Lady Bird’s brother Miguel (Jordan Rodrigues) and his girlfriend Shelly (Marielle Scott) are living at home and working in a supermarket, despite degrees from UC Berkeley, her father stands to lose his job at any time, and and her mother is working double shifts as a nurse.
They’re not even close to living the dream, and to some extent, Lady Bird internally blames that on lack of effort, believing that you can do what you like, such as get into East Coast Ivy Colleges, if you simply try hard enough.
It’s not that simple of course, as her mum makes it clear in one particularly fractious scene where she pointedly outlines to her daughter just how far she is where she thought she’d be in life.

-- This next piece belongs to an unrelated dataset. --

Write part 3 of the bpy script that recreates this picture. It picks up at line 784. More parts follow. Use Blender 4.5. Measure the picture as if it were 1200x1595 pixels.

But despite the darker, rain-less side of the American Dream being lived out around her all day every day, save for when she is at school in a tonier part of town which is talked about in hushed tones of envy and longing by Lady Bird and best friend Julie (Beanie Feldstein, who is absolutely superb in the role), she holds fast to the idea that anything is possible.
Her expression of her optimistic tenacity often comes across as hard-nosed arrogance and rudeness, especially in the midst of her love/hate/love relationship with her equally-determined mother – they clash, notes her father, precisely because they are so similar – but Gerwig, who wrote the script and set it in her hometown, and Ronan’s sparkling performance, invest the titular character with thoroughly relatable every-personness that makes the film inherently affecting and deeply accessible.
Lady Bird is as bullish and pushy as she is because she knows how much opposes her dreams of getting to somewhere “more cultured” like the East Coast and yet she is also gloriously naive about how hard it is to realise your “best self” – yes she uses this term at one point, during one of the many passive-aggressive mother-daughter scenes in the film – and in fact, the best version of her life.
Watching her grapple with this as she joins a theatre group at school with Julie, meets Danny (Lucas Hedges), with whom she falls in love ’til some uncomfortable secrets emerge, and then moves onto precocious rich kid Kyle (Timothée Chalamet) and befriends popular girl Jenna (Odeya Rush), is illuminating because you see in Lady Bird the same journey we all go on.
That trip from thinking everything is ours to grab when we want it on our terms to realising there are multiple variables at work that will make that hard, though not impossible to achieve, is laid in quiet, nuanced glory, with Lady Bird learning that people are not always who you assume them to be.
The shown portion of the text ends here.